▸ **Exercise aim**
What do the lines from the top of the data through the line with "Uv = math.sin(RO) * R0 + math.cos(RO) * U0" say? Quote them exactly and include both ends.

▸ **Collected data**
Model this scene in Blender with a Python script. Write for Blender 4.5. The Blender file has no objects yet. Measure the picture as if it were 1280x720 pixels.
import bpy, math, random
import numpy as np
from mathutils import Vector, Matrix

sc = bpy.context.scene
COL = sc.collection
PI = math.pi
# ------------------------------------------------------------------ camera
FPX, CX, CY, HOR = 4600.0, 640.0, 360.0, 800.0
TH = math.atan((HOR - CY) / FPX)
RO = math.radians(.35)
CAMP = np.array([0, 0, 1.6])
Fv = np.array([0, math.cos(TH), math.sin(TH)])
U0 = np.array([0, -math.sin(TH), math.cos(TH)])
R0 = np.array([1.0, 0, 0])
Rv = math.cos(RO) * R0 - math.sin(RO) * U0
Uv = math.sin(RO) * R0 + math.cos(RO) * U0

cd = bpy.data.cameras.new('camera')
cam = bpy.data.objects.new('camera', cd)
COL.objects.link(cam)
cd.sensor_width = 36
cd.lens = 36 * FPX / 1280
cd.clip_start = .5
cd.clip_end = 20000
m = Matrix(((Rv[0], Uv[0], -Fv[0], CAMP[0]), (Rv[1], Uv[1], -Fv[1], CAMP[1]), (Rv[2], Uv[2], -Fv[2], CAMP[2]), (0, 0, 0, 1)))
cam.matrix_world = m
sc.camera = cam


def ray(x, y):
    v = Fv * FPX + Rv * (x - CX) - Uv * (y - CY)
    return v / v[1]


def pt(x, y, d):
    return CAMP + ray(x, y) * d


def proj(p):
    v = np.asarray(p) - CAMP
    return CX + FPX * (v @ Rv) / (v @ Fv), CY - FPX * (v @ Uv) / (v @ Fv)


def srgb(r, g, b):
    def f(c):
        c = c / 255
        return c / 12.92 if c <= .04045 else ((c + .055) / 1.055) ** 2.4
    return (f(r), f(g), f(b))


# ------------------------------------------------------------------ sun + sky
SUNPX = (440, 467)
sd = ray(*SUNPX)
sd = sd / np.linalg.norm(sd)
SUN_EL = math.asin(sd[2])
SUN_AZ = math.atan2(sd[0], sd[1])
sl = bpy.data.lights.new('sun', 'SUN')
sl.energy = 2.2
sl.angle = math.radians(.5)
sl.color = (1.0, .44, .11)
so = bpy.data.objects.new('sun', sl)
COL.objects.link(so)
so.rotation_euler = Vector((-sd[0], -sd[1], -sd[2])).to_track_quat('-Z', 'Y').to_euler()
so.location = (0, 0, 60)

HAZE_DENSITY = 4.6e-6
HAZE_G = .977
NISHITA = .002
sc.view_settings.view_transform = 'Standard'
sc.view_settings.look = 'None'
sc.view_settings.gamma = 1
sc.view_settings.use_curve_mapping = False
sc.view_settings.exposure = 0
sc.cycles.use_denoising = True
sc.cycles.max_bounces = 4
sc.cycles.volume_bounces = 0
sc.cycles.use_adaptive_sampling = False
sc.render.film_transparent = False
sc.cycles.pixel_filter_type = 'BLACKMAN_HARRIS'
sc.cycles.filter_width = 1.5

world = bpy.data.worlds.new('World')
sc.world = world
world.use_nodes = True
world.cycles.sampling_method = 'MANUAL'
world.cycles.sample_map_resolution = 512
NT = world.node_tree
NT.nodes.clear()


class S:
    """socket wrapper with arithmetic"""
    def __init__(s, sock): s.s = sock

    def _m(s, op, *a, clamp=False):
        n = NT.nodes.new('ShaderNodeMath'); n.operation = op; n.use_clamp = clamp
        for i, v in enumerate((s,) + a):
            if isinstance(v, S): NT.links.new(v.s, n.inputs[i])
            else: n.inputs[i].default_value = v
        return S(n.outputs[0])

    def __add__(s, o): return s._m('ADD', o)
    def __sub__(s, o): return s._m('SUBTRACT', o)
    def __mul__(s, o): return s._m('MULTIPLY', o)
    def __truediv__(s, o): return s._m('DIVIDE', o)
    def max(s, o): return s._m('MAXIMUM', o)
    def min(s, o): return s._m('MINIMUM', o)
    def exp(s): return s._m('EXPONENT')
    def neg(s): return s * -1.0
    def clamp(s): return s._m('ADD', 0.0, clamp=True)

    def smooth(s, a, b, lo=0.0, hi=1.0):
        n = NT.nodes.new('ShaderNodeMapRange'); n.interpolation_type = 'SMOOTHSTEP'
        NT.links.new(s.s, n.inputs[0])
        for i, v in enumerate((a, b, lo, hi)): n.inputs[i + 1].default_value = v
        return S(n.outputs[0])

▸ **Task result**
Model this scene in Blender with a Python script. Write for Blender 4.5. The Blender file has no objects yet. Measure the picture as if it were 1280x720 pixels.
import bpy, math, random
import numpy as np
from mathutils import Vector, Matrix

sc = bpy.context.scene
COL = sc.collection
PI = math.pi
# ------------------------------------------------------------------ camera
FPX, CX, CY, HOR = 4600.0, 640.0, 360.0, 800.0
TH = math.atan((HOR - CY) / FPX)
RO = math.radians(.35)
CAMP = np.array([0, 0, 1.6])
Fv = np.array([0, math.cos(TH), math.sin(TH)])
U0 = np.array([0, -math.sin(TH), math.cos(TH)])
R0 = np.array([1.0, 0, 0])
Rv = math.cos(RO) * R0 - math.sin(RO) * U0
Uv = math.sin(RO) * R0 + math.cos(RO) * U0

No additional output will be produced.